Saturday, November 9, 2024

Criterion Releases: October 2024

October. The last third of the year. Already, the holiday season is underway. No surprise that Criterion is filling up the month with several new films with the exception of one re-edition, a masterpiece of 1920s German cinema. Fitting with Halloween, three different horror films make their introduction into the Criterion, plus a shocking loose narrative of violence from an independent rakontur, and a contemporary film from Turkey’s most prestigious director today. 

Pandora’s Box (1929)

The sole re-edition from the closet, G.W. Pabst’s legendary silent film with lead star Louise Brooks is 95 years old, but still a haunting picture on the excesses of partying. Brooks, who couldn’t make it in Hollywood, was recruited to go to Germany where Pabst’s special touches made Lulu, a highly exotic dancer, into a symbol of scandal that was shocking for the time. A stylish melodrama, Pabst and Brooks’ collaboration forever eternalized Weimar cinema of the 1920s with its depictions of loose morals (and a lesbian relationship) and murder in a state of unrestrained freedom. 

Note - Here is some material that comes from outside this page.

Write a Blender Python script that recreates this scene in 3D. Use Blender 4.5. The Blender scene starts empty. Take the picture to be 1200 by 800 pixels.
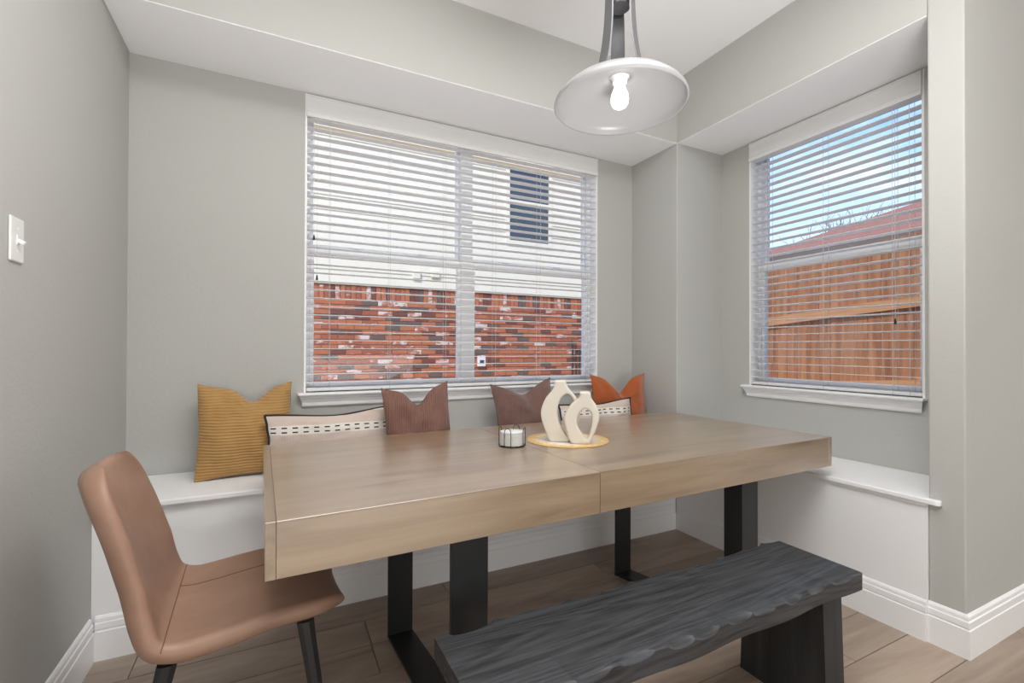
import bpy, bmesh, math, random
from mathutils import Vector, Matrix, noise, geometry
random.seed(7)
PI = math.pi
scn = bpy.context.scene
COL = scn.collection

# ------------------------------------------------------------------ camera
yaw, pitch, roll = 0.464, 0.007, -0.003
Az = Matrix(((math.cos(yaw), -math.sin(yaw), 0), (math.sin(yaw), math.cos(yaw), 0), (0, 0, 1)))
Bp = Matrix(((1, 0, 0), (0, math.cos(pitch), math.sin(pitch)), (0, -math.sin(pitch), math.cos(pitch))))
Dr = Matrix(((math.cos(roll), 0, -math.sin(roll)), (0, 1, 0), (math.sin(roll), 0, math.cos(roll))))
RM = Dr @ Bp @ Az
cam_data = bpy.data.cameras.new('camera')
cam = bpy.data.objects.new('camera', cam_data)
COL.objects.link(cam)
right, fwd, up = RM[0], RM[1], RM[2]
R3 = Matrix((right, up, -fwd)).transposed()
cam.matrix_world = Matrix.Translation((0.617, -2.72, 1.17)) @ R3.to_4x4()
cam_data.sensor_width = 36.0
cam_data.sensor_fit = 'HORIZONTAL'
cam_data.lens = 550.3 / 1200 * 36
cam_data.shift_y = 4.84 / 1200
cam_data.clip_start = 0.02
scn.camera = cam

# ------------------------------------------------------------------ view
scn.view_settings.view_transform = 'Standard'
scn.view_settings.look = 'None'
scn.view_settings.gamma = 1.0
scn.view_settings.exposure = 0.1
scn.view_settings.use_curve_mapping = False

# ------------------------------------------------------------------ world: blue sky with thin cloud
world = bpy.data.worlds.new('sky')
scn.world = world
world.use_nodes = True
nt = world.node_tree
nt.nodes.clear()
def wn(t, **k):
    n = nt.nodes.new(t)
    for a, b in k.items(): setattr(n, a, b)
    return n
w_out = wn('ShaderNodeOutputWorld')
w_bg = wn('ShaderNodeBackground')
w_tc = wn('ShaderNodeTexCoord')
w_sep = wn('ShaderNodeSeparateXYZ')
w_ramp = wn('ShaderNodeValToRGB')
cr = w_ramp.color_ramp
cr.elements[0].position = 0.0; cr.elements[0].color = (0.86, 0.93, 1.0, 1)
cr.elements[1].position = 0.75; cr.elements[1].color = (0.12, 0.30, 0.80, 1)
e = cr.elements.new(0.20); e.color = (0.56, 0.77, 1.0, 1)
e = cr.elements.new(0.40); e.color = (0.20, 0.46, 1.0, 1)
w_map = wn('ShaderNodeMapping'); w_map.inputs['Scale'].default_value = (1.2, 1.2, 4.0)
w_noise = wn('ShaderNodeTexNoise'); w_noise.inputs['Scale'].default_value = 2.2; w_noise.inputs['Detail'].default_value = 6; w_noise.inputs['Roughness'].default_value = 0.6
w_cr = wn('ShaderNodeValToRGB')
w_cr.color_ramp.elements[0].position = 0.50; w_cr.color_ramp.elements[0].color = (0, 0, 0, 1)
w_cr.color_ramp.elements[1].position = 0.72; w_cr.color_ramp.elements[1].color = (0.8, 0.8, 0.8, 1)
w_mix = wn('ShaderNodeMixRGB'); w_mix.inputs['Color2'].default_value = (0.92, 0.95, 1.0, 1)
L = nt.links.new
L(w_tc.outputs['Generated'], w_sep.inputs[0])
L(w_sep.outputs['Z'], w_ramp.inputs[0])
L(w_tc.outputs['Generated'], w_map.inputs[0]); L(w_map.outputs[0], w_noise.inputs['Vector'])
L(w_noise.outputs[0], w_cr.inputs[0]); L(w_cr.outputs[0], w_mix.inputs['Fac'])
L(w_ramp.outputs[0], w_mix.inputs['Color1']); L(w_mix.outputs[0], w_bg.inputs['Color'])
w_bg.inputs['Strength'].default_value = 1.45
L(w_bg.outputs[0], w_out.inputs[0])

# ------------------------------------------------------------------ sun and unseen fill lights added to the room
def lamp(name, kind, loc, energy, aim=None, size=None, size_y=None, color=(1, 1, 1)):
    d = bpy.data.lights.new(name, kind)
    o = bpy.data.objects.new(name, d)
    COL.objects.link(o)
    o.location = loc
    d.energy = energy
    d.color = color
    if kind == 'AREA':
        d.shape = 'RECTANGLE'; d.size = size; d.size_y = size_y or size
    if aim is not None:
        o.rotation_euler = (Vector(aim) - Vector(loc)).to_track_quat('-Z', 'Y').to_euler()
    return o
sun = lamp('sun', 'SUN', (0, -8, 12), 3.5, aim=(7.0, -0.5, 0), color=(1.0, 0.95, 0.88))
sun.data.angle = 0.02
WHITE = (1.0, 0.992, 0.98)
lamp('overhead_fill', 'AREA', (1.3, -2.15, 2.93), 41, aim=(1.3, -2.15, 0), size=1.9, size_y=1.2, color=WHITE)  # unseen overhead panel added to brighten left wall, table and floor
up_l = lamp('upward_fill', 'AREA', (1.1, -3.1, 0.40), 48, aim=(1.1, -2.9, 3.0), size=0.9, size_y=0.9, color=WHITE)  # added upward fill behind the camera, brightens ceiling and soffits
up_l.data.spread = math.radians(130)
lamp('side_fill', 'AREA', (5.5, -3.3, 1.25), 20, aim=(0, -3.2, 1.1), size=1.8, size_y=2.2, color=WHITE)  # unseen fill added at the right to brighten the left wall
lamp('low_rear_fill', 'AREA', (1.5, -5.85, 0.55), 38, aim=(1.5, 0, 0.3), size=2.8, size_y=1.0, color=WHITE)  # low unseen fill added behind the camera for the space under the table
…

I Walked With A Zombie/The Seventh Victim (1943)

Val Lewton, RKO Studio’s horror expert, produced a double feature with two acclaimed directors that went into the darkness of two different religions. First, director Jacques Tournuer, fresh from Cat People, heads to the Caribbean where a Canadian nurse (Frances Dee), out of the winter snow, takes care of an ailing plantation owner’s wife. The encounter with the island’s natives and their use of voodoo allows the nurse to witness the terrifying possibility of communicating with the dead and resurrecting one.

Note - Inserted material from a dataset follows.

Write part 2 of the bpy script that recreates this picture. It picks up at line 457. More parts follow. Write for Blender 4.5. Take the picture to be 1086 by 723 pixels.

In The Seventh Victim, director Mark Robson (Valley Of The Dolls, Earthquake) made his debut with a story about a Satanic cult. A young woman looks for her missing sister and traces her to an apartment where, with a chair and noose in place, she discovers what has suddenly happened. It is as chilling as Rosemary’s Baby and maintains a consistent bleakness which does not allow for any reprieve. 

Demon Pond (1979)

Masahiro Shinoda was one of those from the Japanese New Wave who made a mark with his interests in the popular yakuza genre and traditional samurai stories. (Shinoda also directed the first adaptation of Silence before Martin Scorsese made his version.) Here, he takes this folk-horror tale of a professor who goes in search of the titular area and awakens the mysterious dragon who threatens the villages nearby with total destruction. An electronic score with Shinoda’s surrealist directing makes the film a New Wave classic that is beyond other dark fantasies. 

Gummo (1997)

After shocking viewers with his script for Kids (1995), Harmony Korine made his directorial debut with this portrait of rural voidance between two friends who make their day killing cats, getting high on glue, and passing others on the fringes of society. It remains a major cult film, hated by the critics, but supported by major figures including Gus Van Sant and Werner Herzog. Highly transgressive where almost nothing is off-limits, it showed off Korine’s taste of storytelling he was to follow up with Julien Donkey-Boy, Trash Humpers, Spring Breakers, and Aggro Dr1ft

About Dry Grasses (2023)

Palme d’Or winner Nuri Bilge Ceylan’s (Winter Sleep) latest is about a troubled school teacher (Deniz Celiloğlu) who feels trapped in a remote village and a female colleague (Merve Dizdar) who tries to change his feelings. However, it is threatened by another teacher (Musab Ekici) who is also interested in the same woman as they are all held within the rural Anatolia region. With amazing scenery and philosophical development, Grasses won Dizdar Best Actress at Cannes last year and the film, a filling 197 minutes long, was Turkey’s Oscar selection for Best International Feature.